I built boolean-query-parser in about half a day because I was tired of hardcoding filtering logic for a project. I didn’t set out to write the "ultimate" parser; I just needed something lightweight to handle queries like (error AND /critical/i) OR NOT "debug" without pulling in heavy dependencies.

I open-sourced it, put it on PyPI, and honestly... I forgot about it.

A few days ago, I checked the stats: 3,000 organic downloads without a single tweet or blog post. It turns out that having a zero-dependency, pure-Python logic engine is a more common need than I thought.

Why it’s resonating (I think):

Zero Overhead: No Lark, no Pyparsing. Just a clean recursive descent parser in a single file.

Universal Logic: I use "log filtering" as an example because it's intuitive, but it's really a generic engine for user-defined segments, search bars, or alerting rules.

Wasm Playground: Since it’s so lean, I put together a Playground using WebAssembly. It loads instantly and lets you see the AST generation in real-time.

The Pivot to C: Seeing that people are actually using this in production has motivated me to take it seriously. Python is great for the "half-day hack," but for high-throughput applications, it hits a ceiling.
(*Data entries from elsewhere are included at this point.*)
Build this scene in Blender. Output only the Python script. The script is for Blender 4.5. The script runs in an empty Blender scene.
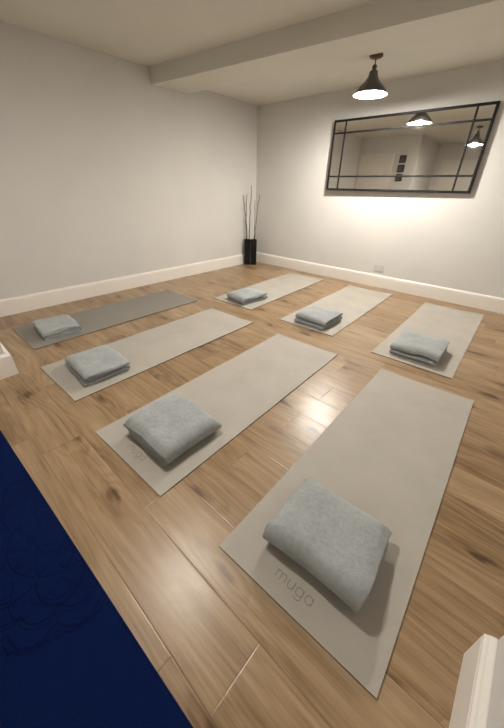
import bpy, bmesh, math, random
from mathutils import Vector, Matrix, noise

sc = bpy.context.scene
col = sc.collection
PI = math.pi
rnd = random.Random(11)

# ------------------------------------------------------------------ materials
class NT:
    """small helper around a material node tree"""
    def __init__(self, name):
        self.m = bpy.data.materials.new(name); self.m.use_nodes = True
        self.t = self.m.node_tree; self.t.nodes.clear()
        self.out = self.t.nodes.new('ShaderNodeOutputMaterial')
        self.b = self.n('ShaderNodeBsdfPrincipled')
        self.t.links.new(self.b.outputs[0], self.out.inputs[0])
    def n(self, typ, **kw):
        x = self.t.nodes.new(typ)
        for k, v in kw.items(): setattr(x, k, v)
        return x
    def link(self, a, b): self.t.links.new(a, b)
    def set(self, node, key, v):
        s = node.inputs[key]
        if isinstance(v, bpy.types.NodeSocket): self.link(v, s)
        else: s.default_value = v
    def math(self, op, a, b=None, c=None, clamp=False):
        x = self.n('ShaderNodeMath', operation=op); x.use_clamp = clamp
        for i, v in enumerate((a, b, c)):
            if v is not None: self.set(x, i, v)
        return x.outputs[0]
    def vmath(self, op, a, b):
        x = self.n('ShaderNodeVectorMath', operation=op); self.set(x, 0, a); self.set(x, 1, b); return x.outputs[0]
    def comb(self, x, y, z=0.0):
        c = self.n('ShaderNodeCombineXYZ')
        for i, v in enumerate((x, y, z)): self.set(c, i, v)
        return c.outputs[0]
    def sep(self, v):
        s = self.n('ShaderNodeSeparateXYZ'); self.link(v, s.inputs[0]); return s.outputs
    def noise(self, vec, scale, detail=3, rough=.55, dist=0.0):
        x = self.n('ShaderNodeTexNoise'); self.link(vec, x.inputs['Vector'])
        x.inputs['Scale'].default_value = scale; x.inputs['Detail'].default_value = detail
        x.inputs['Roughness'].default_value = rough; x.inputs['Distortion'].default_value = dist
        return x.outputs['Fac']
    def maprange(self, v, a, b, c=0.0, d=1.0, smooth=False):
        x = self.n('ShaderNodeMapRange'); x.interpolation_type = 'SMOOTHSTEP' if smooth else 'LINEAR'
        self.set(x, 0, v)
        for i, k in enumerate((a, b, c, d)): self.set(x, i+1, k)
        return x.outputs[0]
    def mix(self, f, a, b, mode='MIX'):
        x = self.n('ShaderNodeMix', data_type='RGBA', blend_type=mode); x.clamp_factor = True
        self.set(x, 0, f)
        for k, v in ((6, a), (7, b)):
            if isinstance(v, bpy.types.NodeSocket): self.link(v, x.inputs[k])
            else: x.inputs[k].default_value = (*v, 1) if len(v) == 3 else v
        return x.outputs[2]
    def ramp(self, f, stops):
        x = self.n('ShaderNodeValToRGB'); self.link(f, x.inputs[0]); e = x.color_ramp.elements
        while len(e) < len(stops): e.new(.5)
        for q, (p, c) in zip(e, stops): q.position = p; q.color = (*c, 1)
        return x.outputs[0]
    def bump(self, h, strength, dist):
        x = self.n('ShaderNodeBump'); x.inputs['Strength'].default_value = strength
        x.inputs['Distance'].default_value = dist; self.link(h, x.inputs['Height'])
        self.link(x.outputs[0], self.b.inputs['Normal'])
    def obj(self): return self.n('ShaderNodeTexCoord').outputs['Object']
    def base(self, c):
        if isinstance(c, bpy.types.NodeSocket): self.link(c, self.b.inputs['Base Color'])
        else: self.b.inputs['Base Color'].default_value = (*c, 1)
    def rough(self, r): self.set(self.b, 'Roughness', r)

def srgb(r, g, b):
    f = lambda c: (c/255/12.92) if c/255 <= .04045 else ((c/255+.055)/1.055)**2.4
    return (f(r), f(g), f(b))

def paint(name, c, rough=.6, bump=.25, scale=90, var=.03):
    m = NT(name); o = m.obj()
    big = m.noise(o, 1.6, 3)
    fine = m.noise(o, scale, 3, .6)
    f = m.maprange(big, .3, .7, 0, 1)
    m.base(m.mix(f, tuple(x*(1-var) for x in c), tuple(min(1, x*(1+var)) for x in c)))
    m.rough(rough); m.bump(fine, bump, .002); return m.m

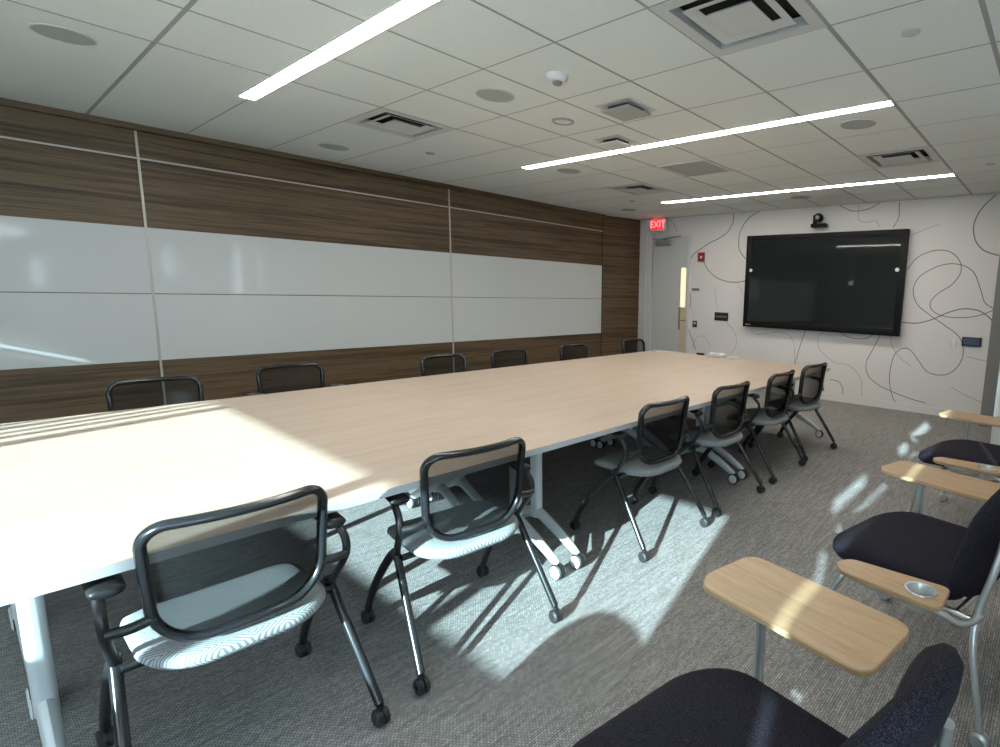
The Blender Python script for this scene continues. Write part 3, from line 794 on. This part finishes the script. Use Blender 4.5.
    for i, p in enumerate(o3):
        q = o3[(i + 1) % len(o3)]; n_ = max(1, int((q - p).length / 0.012))
        dn += [p.lerp(q, k / n_) for k in range(n_)]
    o3 = dn
    cx, cy = RT @ Vector((0.0, -0.10)) + Vector((AX, AY)); cr = 0.042
    bm = bm_new()
    N = len(o3)
    def ring_at(ins, z): return [Vector((p.x, p.y, z)) for p in inset(o3, ins)]
    hole = []
    for p in o3:
        a = math.atan2(p.y - (cy), p.x - cx); hole.append((cx + cr * math.cos(a), cy + cr * math.sin(a)))
    loft(bm, [[Vector((x, y, 0.512)) for x, y in hole], ring_at(0.003, 0.512), ring_at(0, 0.515), ring_at(0, 0.527), ring_at(0.003, 0.530), [Vector((x, y, 0.530)) for x, y in hole], [Vector((x, y, 0.512)) for x, y in hole]], False, False)
    ca = link('cup_arm', bm, 'oak', t)
    bm = bm_new(); T_ = Matrix.Translation((cx, cy, 0.5305))
    add_lathe(bm, [(0.050, 0.0), (0.049, 0.003), (0.042, 0.003), (0.040, 0.0), (0.037, -0.055), (0.0, -0.056)], 28, T_, False, False)
    add_lathe(bm, [(0.002, -0.060), (0.041, -0.059), (0.044, -0.002), (0.050, 0.0)], 28, T_, True, False)
    link('cup_holder', bm, 'silver', ca)
    bm = bm_new(); add_tube(bm, catmull([(-0.25, -0.28, 0.42), (-0.33, -0.275, 0.425), (-0.40, -0.255, 0.445), (-0.44, -0.20, 0.480), (-0.50, -0.03, 0.500), (-0.505, 0.04, 0.509)], 6), 0.0115, 12); link('arm_tube', bm, 'silver', t, 60)
    return t
tproto = make_tablet_chair()
TCH = [(0.865, 0.43, -0.17, 'navy tablet arm chair nearest the viewer, in the bottom right corner'),
       (2.32, 0.33, -0.22, 'navy tablet arm chair with a clear view of its oak cup holder arm'),
       (4.00, 0.33, -0.18, 'navy tablet arm chair furthest back, beside the pale pier'),
       (-0.585, 0.74, -PI / 2, 'navy tablet arm chair added out of view to cast the rounded floor shadow')]  # extra chair behind the camera, added to shade the sunlit floor
for k, (x, y, r, w) in enumerate(TCH):
    o = tproto if k == 0 else copy_tree(tproto)
    o.location = (x, y, 0); o.rotation_euler.z = r
    tag(o, w, 'chair', 'navy chairs with writing tablets')

# ------------------------------------------------------------------ small things on the table
random.seed(3)
c = empty('cable_bundle', (5.49, 3.20, TH)); tag(c, 'tangle of white cables lying on the far end of the table', 'cables')
for n in range(4):
    P = []
    for k in range(22):
        a = k * 0.85 + n * 1.3; r = 0.045 + 0.05 * random.random()
        P.append((0.05 * math.cos(a) * (1 + n * 0.2) + random.uniform(-.02, .02), (0.05 * math.sin(a)) + (n - 1.5) * 0.035 + random.uniform(-.02, .02), 0.008 + 0.034 * random.random()))
    bm = bm_new(); add_tube(bm, catmull(P, 4), 0.0065, 7); link('cable', bm, 'cable', c, 60)
c = empty('power_adapter', (5.44, 2.97, TH), 1.2); tag(c, 'small white power adapter lying beside the white cables', 'adapter')
bm = bm_new(); add_box(bm, (-0.03, -0.055, 0), (0.03, 0.055, 0.03), 0.006); link('body', bm, 'cable', c)
bm = bm_new(); add_tube(bm, catmull([(0, -0.055, 0.012), (0.02, -0.11, 0.005), (0.01, -0.17, 0.005)], 6), 0.004, 8); link('cord', bm, 'cable', c)
c = empty('video_dongle', (5.52, 3.46, TH), -0.3); tag(c, 'small dark box lying in the tangle of white cables', 'adapter')
bm = bm_new(); add_box(bm, (-0.025, -0.05, 0), (0.025, 0.05, 0.024), 0.005); link('body', bm, 'black', c)
bm = bm_new(); add_tube(bm, catmull([(0, 0.05, 0.012), (0.02, 0.10, 0.006), (-0.01, 0.16, 0.006)], 6), 0.004, 8); link('cord', bm, 'cable', c)
c = empty('power_cable', (5.40, 3.85, TH)); tag(c, 'thin white cable lying at the far left table corner in front of the door', 'cable')
bm = bm_new(); add_tube(bm, catmull([(0.08, -0.22, 0.005), (0.10, -0.08, 0.005), (0.03, 0.02, 0.005), (0.06, 0.12, 0.005), (-0.03, 0.18, 0.005)], 8), 0.005, 8); link('cord', bm, 'cable', c)
bm = bm_new(); add_box(bm, (-0.055, 0.165, 0), (-0.015, 0.195, 0.02), 0.004); link('plug', bm, 'cable', c)

# ------------------------------------------------------------------ light and camera
sun = bpy.data.lights.new('sun', 'SUN'); so = bpy.data.objects.new('sun', sun); COL.objects.link(so)
sun.energy = 23.5; sun.angle = math.radians(0.55); sun.color = (0.70, 0.99, 1.06)
so.rotation_euler = Vector((2.84, 0.27 * 2.84, -1.0)).to_track_quat('-Z', 'Y').to_euler()
so.location = (-8, -2, 5)
w = bpy.data.worlds.new('sky'); SC.world = w; w.use_nodes = True
bg = w.node_tree.nodes['Background']; bg.inputs['Color'].default_value = (0.72, 0.88, 1.0, 1); bg.inputs['Strength'].default_value = 7.0

cam = bpy.data.cameras.new('camera'); co = bpy.data.objects.new('camera', cam); COL.objects.link(co)
cam.sensor_fit = 'HORIZONTAL'; cam.sensor_width = 36.0; cam.lens = 36.0 * 537.19 / 1000.0
cam.shift_x = -0.15349; cam.clip_start = 0.02
r_ = Vector((0.6053107, -0.7955249, 0.0271837)); u_ = Vector((0.1019258, 0.1113341, 0.9885423)); f_ = Vector((0.7894365, 0.5956045, -0.1484763))
mw = Matrix.Identity(4)
for k in range(3):
    mw[k][0] = r_[k]; mw[k][1] = u_[k]; mw[k][2] = -f_[k]
mw[2][3] = 1.46946
co.matrix_world = mw
SC.camera = co
vs = SC.view_settings
SC.display_settings.display_device = 'sRGB'
vs.view_transform = 'Standard'; vs.look = 'None'; vs.exposure = 0.0; vs.gamma = 1.0; vs.use_curve_mapping = False
try:
    SC.cycles.use_denoising = True; SC.cycles.max_bounces = 10; SC.cycles.transparent_max_bounces = 12
    SC.cycles.sample_clamp_indirect = 6.0
except Exception: pass
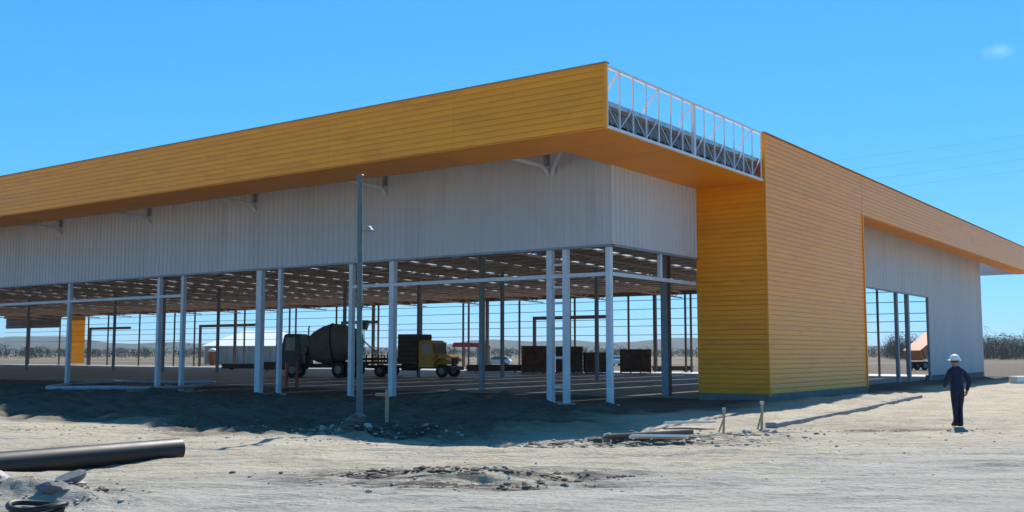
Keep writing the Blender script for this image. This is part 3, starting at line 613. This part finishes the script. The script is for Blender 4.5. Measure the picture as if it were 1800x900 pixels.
crate_stack('reddish-brown slatted crate stack, left end of the row behind the twin columns', 2.35, 96, R(3), 2.9, 2, 2.5, 'timber_dark')
crate_stack('dark brown slatted crate stack just right of the twin columns', 5.3, 96.6, R(-3), 2.5, 2, 2.45, 'timber_brown')
crate_stack('low red-brown crate stack at the right end of the crate row', 7.85, 97, R(2), 2.3, 2, 1.9, 'timber_dark', 5)
crate_stack('small dark crate stack standing alone to the right of the corner column', 11.6, 98, R(-6), 2.9, 2, 2.2, 'timber_brown', 5)

def lumber_pile(label, x, y, rz, L, rows, cols, m='timber_brown'):
    c = thing('lumber_pile', label, 'lumber', (x, y, 0.03), rz, 'lumber piles on the far floor')
    for i in range(2): MB().box((-L * .35 + i * L * .7 - .06, -cols * .13, 0), (-L * .35 + i * L * .7 + .06, cols * .13, 0.12)).build('bearer', 'timber_dark', c)
    bm_ = MB().box((-L / 2, -.115, 0), (L / 2, .115, .085)).mesh('board', m)
    for r in range(rows):
        for q_ in range(cols): o = link('board', bm_, c, ((random.uniform(-.15, .15)), (q_ - (cols - 1) / 2) * .245, .122 + r * .09)); o.rotation_euler = (0, 0, random.uniform(-.01, .01))
lumber_pile('low dark lumber pile between the yellow truck and the crate row', -1.6, 101, R(4), 5.5, 7, 4)
lumber_pile('dark lumber pile left of the mixer truck, behind the slim column', -24.5, 112, R(8), 5.0, 9, 4, 'timber_dark')
lumber_pile('long low lumber pile behind the wide column', -29.5, 118, R(-5), 6.5, 6, 4)
lumber_pile('low lumber pile right of the small lone crate stack', 16.3, 106, R(10), 4.0, 5, 4)
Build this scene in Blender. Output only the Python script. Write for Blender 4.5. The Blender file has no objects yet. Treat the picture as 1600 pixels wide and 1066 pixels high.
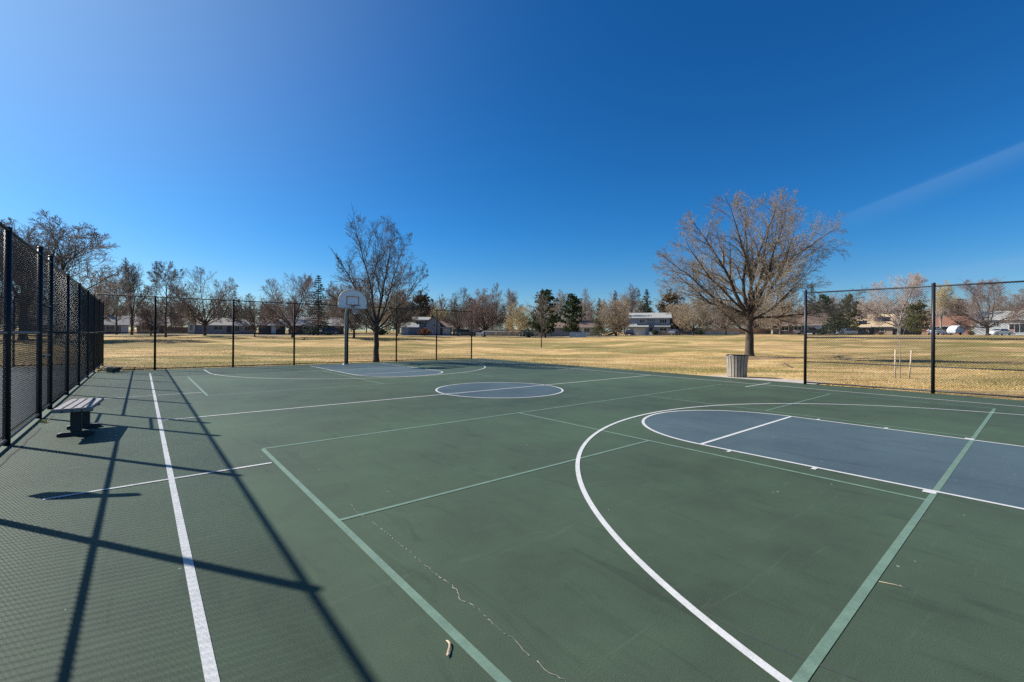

I’m now working on a full rewrite in C (CPython extension). The goals are:

Pure Efficiency: Zero-allocation matching using string views.

True Parallelism: Releasing the GIL so you can process massive datasets across all cores.

Robustness: Moving from recursion to a stack-based approach to handle even the most insane nested queries.

I’d love to hear your thoughts on the current AST structure or any advice from those who have transitioned a Python tool to a C extension!